At present, the Tianjin Eco-city feels more like a simulacrum of a viable community than the real thing. Its buildings are designed to the world’s most stringent environmental standards, but they stand mostly unused.
“The idea is to ensure that what we build here is commercially viable,” says Ho Tong Yen, chief executive of the city’s master developer. “It should not be an expensive project funded mainly through government subsidies.”
Over the past year, he says the project has made strides, selling about 400 housing units a month — a rate which Ho describes as “healthy.” Chinese President Xi Jinping (習近平) visited in May last year. In January, the city’s developers presented to the UN in New York.
“If you ask me what is most unique about Tianjin Eco-city,” Ho adds, “it is the comprehensiveness with which we are tackling the question of sustainability in the development of a city.”
On an official city tour, assistant public relations manager Gang Wei walks through a sparkling — yet unoccupied — glass-and-steel office building, enumerating its environmental advantages. Nearly a third of its energy comes from turbines and solar panels, he says; its stairs wind up through the center of the building, encouraging occupants to shun the elevator.
Yet while the developer claims that more than 1,000 companies have registered in the city, many storefronts on its main shopping plaza stand empty. Two frozen escalators lead to a mostly-vacant upper floor. In the middle of the afternoon its few occupants — a noodle joint, a coffee shop and a Japanese restaurant advertising “suisi” — are padlocked. Although the city’s first food market opened last November, it is still limited to a few well-stocked produce stalls. The massive space echoes like a gymnasium.
At one of the city’s three schools, the red-brick Ivy Mi Kindergarten and Primary School, office manager Xu Wenjiao stands in a sun-drenched front lobby more befitting a wealthy tech startup than an educational institution. Xu says that tuition costs only about US$65 a month, compared with more than twice that in central Tianjin. “It’s to encourage people to move here,” she says. “Investors want homes occupied.”
Xu strides through pristine hallways, opening doors to a music room, a spacious kitchen, a library furnished with beanbag chairs and potted plants.
“This is our garden,” she says, pointing out of a window at the school’s backyard — a small brick terrace dotted with dry plots of brown earth.
Behind the garden is a low wall, plastered with English phrases like “the seeds of fresh life, new bungalow” and “fresh air, bright sunshine, broad view, free breath.” Beyond that, a construction yard stretches into the distance. The air reverberates with the thwacking sound of a pile driver.

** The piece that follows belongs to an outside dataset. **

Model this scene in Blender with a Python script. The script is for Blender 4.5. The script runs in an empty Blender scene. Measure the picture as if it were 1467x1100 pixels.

It is a familiar sound in Tianjin. With support from the central Chinese authorities, the municipality has shaped its outlying areas into an endless sprawl of showcase projects. Beyond the eco-city lies an ersatz ancient town, a free-market zone with its own soccer team, and a half-built financial center which, according to its developers, will someday rival Manhattan. Construction is everywhere; people are scarce.
Xu turns around and opens a door into a classroom, where brightly dressed elementary-school children are busy finger-painting, reading books and building block castles.
“Notice that they’re all doing their own activities,” she says. “We know it’s best to let every child develop in her own way.”
In Tianjin Eco-city, the future is a blank slate.